Du fait de l’argent dont le parti dispose, grâce notamment à son parrain iranien, le Hezbollah irrigue certaines communautés en services –en eau ou en électricité par exemple– que l’État libanais n’est pas toujours en mesure de fournir. Mais là n’est pas leur plus grande force.  
Un parti incontournable

Si le Hezbollah est devenu un acteur incontournable, c’est surtout du fait de sa domination militaire au pays du Cèdre.

    «Le Hezbollah est beaucoup plus fort que l’armée libanaise et on ne peut pas le désarmer donc on est obligé de composer avec. Il tient tous les postes clés d’un point de vue sécuritaire.
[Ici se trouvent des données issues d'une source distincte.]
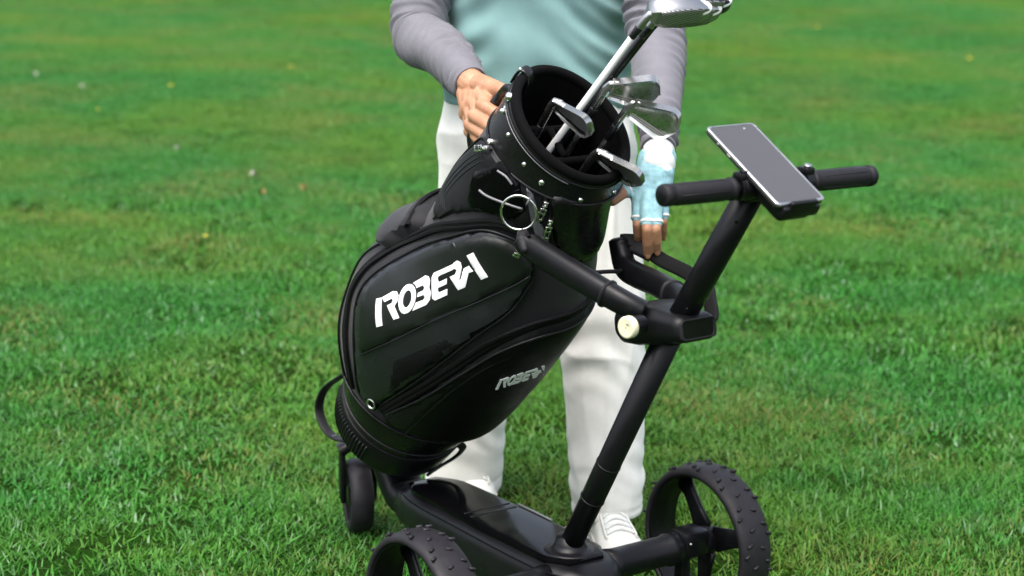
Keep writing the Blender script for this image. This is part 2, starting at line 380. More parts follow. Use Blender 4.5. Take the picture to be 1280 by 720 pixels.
LOGO = {
 'bar': [[(0.4373, 94.04), (0.4476, 92.16), (0.4135, 82.10), (0.4018, 84.24)], ],
 'R': [[(0.4486, 92.09), (0.4726, 89.73), (0.4778, 87.90), (0.4761, 85.51), (0.4684, 83.70), (0.4577, 83.35), (0.4495, 77.18), (0.4395, 78.93), (0.4476, 86.86), (0.4574, 85.63), (0.4624, 86.21), (0.4625, 87.39), (0.4472, 89.21)], ],
 'O': [[(0.4623, 76.38), (0.4607, 77.50), (0.4606, 78.75), (0.4620, 80.07), (0.4646, 81.43), (0.4683, 82.75), (0.4730, 83.95), (0.4781, 84.99), (0.4837, 85.77), (0.4892, 86.27), (0.4945, 86.42), (0.4993, 86.20), (0.5035, 85.57), (0.5066, 84.60), (0.4984, 82.62), (0.4967, 83.09), (0.4945, 83.37), (0.4918, 83.46), (0.4887, 83.36), (0.4855, 83.05), (0.4824, 82.58), (0.4792, 81.99), (0.4765, 81.31), (0.4742, 80.58), (0.4725, 79.83), (0.4718, 79.08), (0.4716, 78.43), (0.4724, 77.84)], [(0.5066, 84.60), (0.5087, 83.31), (0.5094, 81.85), (0.5087, 80.29), (0.5065, 78.77), (0.5030, 77.36), (0.4982, 76.18), (0.4927, 75.25), (0.4868, 74.63), (0.4807, 74.34), (0.4748, 74.40), (0.4694, 74.80), (0.4653, 75.46), (0.4623, 76.38), (0.4724, 77.84), (0.4739, 77.40), (0.4763, 77.08), (0.4790, 76.97), (0.4823, 77.00), (0.4857, 77.24), (0.4892, 77.62), (0.4923, 78.19), (0.4951, 78.87), (0.4972, 79.66), (0.4986, 80.47), (0.4994, 81.26), (0.4992, 82.01), (0.4984, 82.62)], ],
 'B': [[(0.5123, 83.70), (0.5395, 80.44), (0.5445, 78.11), (0.5418, 75.70), (0.5316, 73.48), (0.5275, 70.67), (0.5171, 68.75), (0.5056, 68.80), (0.4786, 73.43), (0.4942, 74.61), (0.5081, 71.90), (0.5131, 72.24), (0.5143, 73.62), (0.5025, 76.03), (0.5088, 77.23), (0.5196, 75.52), (0.5249, 76.00), (0.5245, 77.68), (0.5117, 79.90), (0.5137, 81.31)], ],
 'E': [[(0.5486, 76.09), (0.5575, 76.55), (0.5997, 68.92), (0.5914, 66.95), (0.5645, 72.06), (0.5587, 72.63), (0.5552, 71.76), (0.5531, 70.37), (0.5707, 67.23), (0.5622, 65.45), (0.5446, 68.67), (0.5402, 67.85), (0.5395, 66.69), (0.5564, 63.42), (0.5478, 61.50), (0.5231, 65.98), (0.5221, 68.17)], ],
 'R2': [[(0.6006, 69.18), (0.6094, 68.04), (0.6123, 65.34), (0.6073, 62.99), (0.5975, 61.64), (0.5850, 60.09), (0.5879, 59.57), (0.6076, 61.52), (0.6179, 59.69), (0.6152, 55.55), (0.6070, 57.36), (0.5820, 54.73), (0.5686, 57.50), (0.5767, 66.20), (0.5877, 64.20), (0.5961, 64.79), (0.5948, 66.45), (0.5920, 67.10)], ],
 'A': [[(0.6307, 64.23), (0.6434, 61.67), (0.6224, 46.04), (0.6111, 48.68)], ],
}
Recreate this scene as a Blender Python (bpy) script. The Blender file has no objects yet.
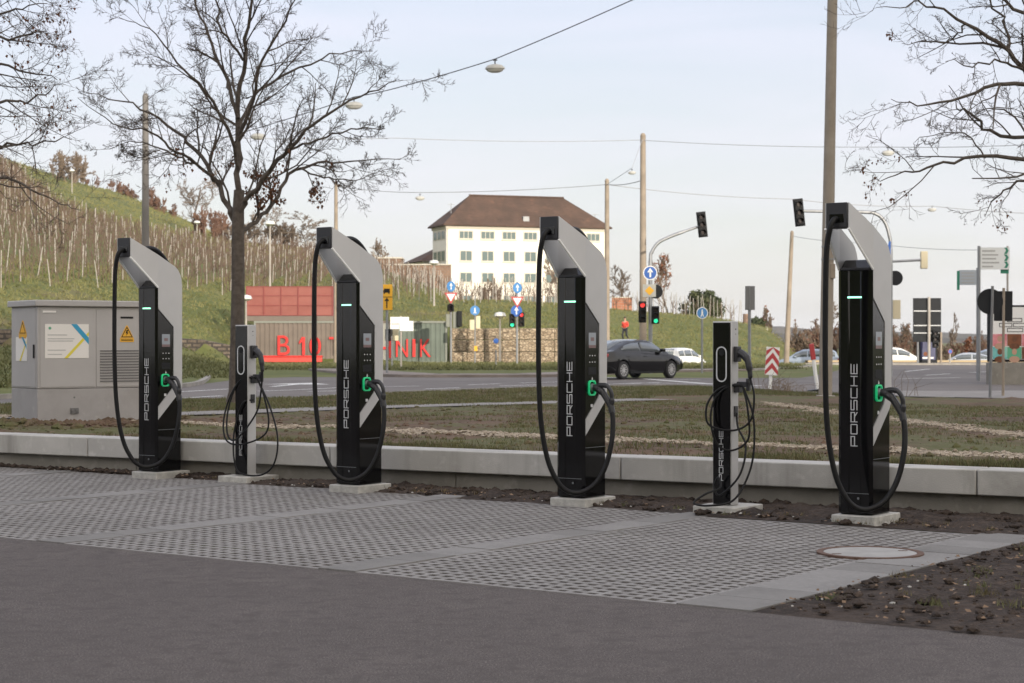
import bpy, bmesh, math, random
from mathutils import Vector, Matrix, noise as mnoise
S = bpy.context.scene
COL = S.collection
R = math.radians
rnd = random.Random(7)
EYE, F, HZ = 1.40, 1800.0, 341.5
def Xp(px, Y): return (px - 512.0) / F * Y
def Zp(py, Y): return EYE + (HZ - py) * Y / F
def lerp(a, b, t): return a + (b - a) * t
def clamp(x, a=0., b=1.): return max(a, min(b, x))
def sstep(a, b, x):
    t = clamp((x - a) / (b - a)); return t * t * (3 - 2 * t)
def interp(tab, x):
    if x <= tab[0][0]: return tab[0][1]
    for (x0, y0), (x1, y1) in zip(tab, tab[1:]):
        if x <= x1: return lerp(y0, y1, (x - x0) / (x1 - x0))
    return tab[-1][1]

# ------------------------------------------------------------------ materials
def mat(name, col, rough=.6, metal=0., var=.0, vscale=6., col2=None, bump=0., bscale=40., coat=0., spec=None, emit=None, estr=0., detail=6., coords='Object', fac=(.35, .65), trans=0.):
    m = bpy.data.materials.new(name); m.use_nodes = True
    nt = m.node_tree; N = nt.nodes; L = nt.links
    b = N['Principled BSDF']
    b.inputs['Base Color'].default_value = (*col, 1); b.inputs['Roughness'].default_value = rough; b.inputs['Metallic'].default_value = metal
    if coat: b.inputs['Coat Weight'].default_value = coat; b.inputs['Coat Roughness'].default_value = .03
    if spec is not None: b.inputs['Specular IOR Level'].default_value = spec
    if trans: b.inputs['Transmission Weight'].default_value = trans
    if emit: b.inputs['Emission Color'].default_value = (*emit, 1); b.inputs['Emission Strength'].default_value = estr
    tc = N.new('ShaderNodeTexCoord')
    if col2 or var:
        n = N.new('ShaderNodeTexNoise'); n.inputs['Scale'].default_value = vscale; n.inputs['Detail'].default_value = detail; n.inputs['Roughness'].default_value = .62
        L.new(tc.outputs[coords], n.inputs['Vector'])
        r = N.new('ShaderNodeValToRGB'); e = r.color_ramp.elements
        e[0].position, e[1].position = fac
        c2 = col2 or tuple(min(1, c * (1 + var)) for c in col); c1 = col if col2 else tuple(c * (1 - var) for c in col)
        e[0].color = (*c1, 1); e[1].color = (*c2, 1)
        L.new(n.outputs['Fac'], r.inputs['Fac']); L.new(r.outputs['Color'], b.inputs['Base Color'])
    if bump:
        n2 = N.new('ShaderNodeTexNoise'); n2.inputs['Scale'].default_value = bscale; n2.inputs['Detail'].default_value = 5
        L.new(tc.outputs[coords], n2.inputs['Vector'])
        bp = N.new('ShaderNodeBump'); bp.inputs['Strength'].default_value = bump; bp.inputs['Distance'].default_value = .02
        L.new(n2.outputs['Fac'], bp.inputs['Height']); L.new(bp.outputs['Normal'], b.inputs['Normal'])
    return m
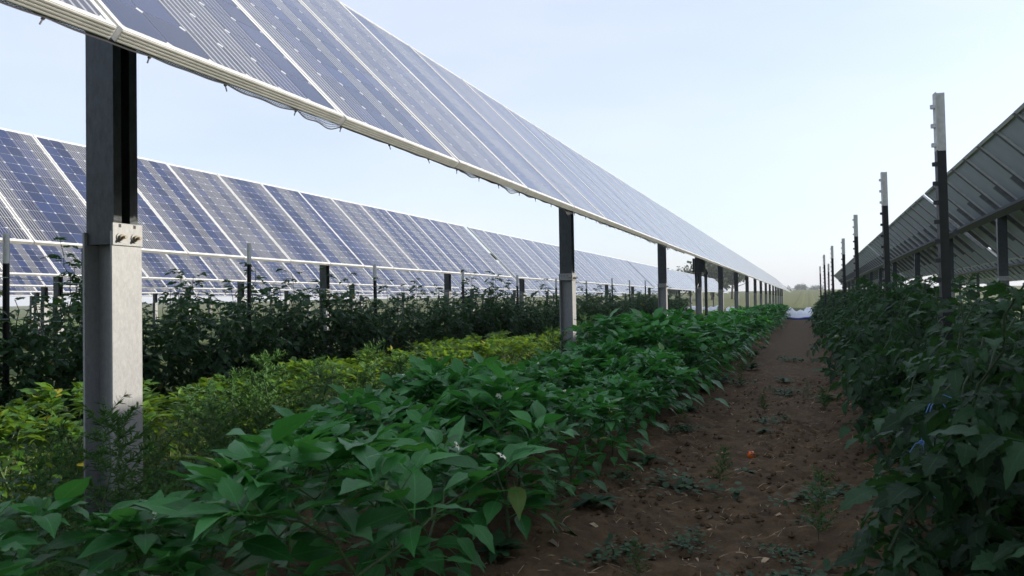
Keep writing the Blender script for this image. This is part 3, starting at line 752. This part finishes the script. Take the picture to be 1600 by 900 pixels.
def calyx_mesh(r):
    mb = MB()
    for k in range(5):
        a = 2*PI*k/5; c, s = math.cos(a), math.sin(a)
        mb.add([(0, 0, r*.9), (c*r*.5-s*r*.15, s*r*.5+c*r*.15, r*.92), (c*r*.95, s*r*.95, r*.75), (c*r*.5+s*r*.15, s*r*.5-c*r*.15, r*.92)], [(0, 1, 2, 3)], 'stem')
    mb.tube([(0, 0, r*.85), (0.1*r, 0, r*1.5)], 0.003, 'stem', 4)
    return mb.mesh('calyx')
FRUIT_G = fruit_mesh('fruit_green', 0.024); CAL_G = calyx_mesh(0.024)
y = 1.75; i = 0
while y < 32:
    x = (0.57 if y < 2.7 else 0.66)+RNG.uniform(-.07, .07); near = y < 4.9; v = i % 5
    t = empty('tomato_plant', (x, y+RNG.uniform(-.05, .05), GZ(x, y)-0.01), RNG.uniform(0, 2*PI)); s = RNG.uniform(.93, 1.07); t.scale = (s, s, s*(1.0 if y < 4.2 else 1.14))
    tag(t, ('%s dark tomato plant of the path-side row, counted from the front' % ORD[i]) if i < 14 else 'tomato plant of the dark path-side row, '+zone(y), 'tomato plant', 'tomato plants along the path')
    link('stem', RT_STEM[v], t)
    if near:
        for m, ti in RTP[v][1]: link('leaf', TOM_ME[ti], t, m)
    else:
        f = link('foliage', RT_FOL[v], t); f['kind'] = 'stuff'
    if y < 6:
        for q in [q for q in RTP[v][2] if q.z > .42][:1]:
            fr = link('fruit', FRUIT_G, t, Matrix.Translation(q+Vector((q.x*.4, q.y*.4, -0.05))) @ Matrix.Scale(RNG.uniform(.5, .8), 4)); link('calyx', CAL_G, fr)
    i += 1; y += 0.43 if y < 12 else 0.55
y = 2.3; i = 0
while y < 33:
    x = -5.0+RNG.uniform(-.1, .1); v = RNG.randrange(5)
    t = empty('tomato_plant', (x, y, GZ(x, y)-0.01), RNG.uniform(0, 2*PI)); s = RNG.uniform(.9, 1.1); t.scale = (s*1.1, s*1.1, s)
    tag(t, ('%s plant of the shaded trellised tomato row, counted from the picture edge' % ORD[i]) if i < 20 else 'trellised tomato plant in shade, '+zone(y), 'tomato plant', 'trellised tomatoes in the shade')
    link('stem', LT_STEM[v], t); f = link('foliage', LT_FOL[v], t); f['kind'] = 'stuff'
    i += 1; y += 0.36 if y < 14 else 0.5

# blue twine knots on the path-side tomatoes
for k, (x, y, z, lab) in enumerate(((0.30, 2.52, 0.425, 'bright blue twine knot tied on a stem in the dark tomato leaves'), (0.27, 2.22, 0.33, 'pale blue twine knot lowest in the dark tomato leaves'), (0.30, 2.24, 0.58, 'small blue twine end high in the tomato leaves'))):
    rr = random.Random(k); t = empty('twine_knot', (x, y, z)); tag(t, lab, 'twine', 'blue twine ties')
    mb = MB(); 
    for q in range(3):
        mb.tube([(0.006*math.cos(a), 0.003*q-0.003, 0.006*math.sin(a)) for a in [i*2*PI/8 for i in range(9)]], 0.0018, 'twine_blue', 4)
    link('loop', mb.mesh('loop', True), t)
    for q in range(4):
        mb = MB(); a = rr.uniform(0, 2*PI); d = Vector((math.cos(a), rr.uniform(-.4, .1), math.sin(a))); L_ = rr.uniform(.025, .05)
        mb.tube([(0, 0, 0), tuple(d*L_*.5+Vector((0, 0, .006))), tuple(d*L_+Vector((0, 0, -.012)))], 0.0012, 'twine_blue', 4); link('loose_end', mb.mesh('loose_end'), t)

# ------------------------------------------------------------------ feathery weeds
def feather_meshes(seed, h):
    rr = random.Random(seed); st = MB(); lf = MB(); lean = Vector((rr.uniform(-.15, .15), rr.uniform(-.15, .15), 1))
    nb = 26; pts = [lean*(h*i/6)+Vector((0.02*math.sin(i*1.3+seed), 0.02*math.cos(i*1.7), 0)) for i in range(7)]
    st.tube(pts, [0.004*(1-.1*i) for i in range(7)], 'stem', 4, False)
    def fine(p, d, ln, cnt):
        for _ in range(cnt):
            q = p+d*rr.random()*ln; e = (d*.5+Vector((rr.gauss(0, 1), rr.gauss(0, 1), rr.gauss(0.25, .8))).normalized()*.8).normalized()
            L_ = rr.uniform(.016, .040); w = e.orthogonal().normalized()*0.0022
            lf.add([tuple(q-w), tuple(q+w), tuple(q+e*L_*.6+w*1.2), tuple(q+e*L_), tuple(q+e*L_*.6-w*1.2)], [(0, 1, 2, 3, 4)], 'feather', [(0.5, .5, 0)]*5)
    for b in range(nb):
        t = 0.12+0.85*b/nb; p = lean*(h*t); az = b*2.4+rr.uniform(-.3, .3)
        d = Vector((math.cos(az), math.sin(az), rr.uniform(.35, .9))).normalized(); ln = h*0.30*(1-.65*t)+.03
        st.tube([p, p+d*ln], [0.0018, 0.0008], 'stem', 3, False); fine(p, d, ln, int(52*(1-.3*t)))
    fine(lean*(h*.9), lean.normalized(), h*.12, 24)
    return st.mesh('stem'), lf.mesh('foliage')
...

Il a notamment nommé Abbas Ibrahim au poste de directeur de la sécurité générale qui contrôle les ports et les aéroports. Le Hezbollah contrôle donc tout ce qui rentre et qui sort du Liban.»

Il est même si puissant que Georges Malbrunot a révélé que le chef de l’État français aurait donné, au cours de ses discussions avec la branche politique, des gages à la branche militaire, indiquant en substance que le Hezbollah ne serait pas inquiété sur la question de la réduction de son arsenal.

Alors, le Hezbollah, un interlocuteur fréquentable? «Pas vraiment», selon François Costantini. Mais lui et Emmanuel Macron font le même constat: «Le Hezbollah a des députés élus par les Libanais, il fait partie de la scène politique», assurait en effet le Président français.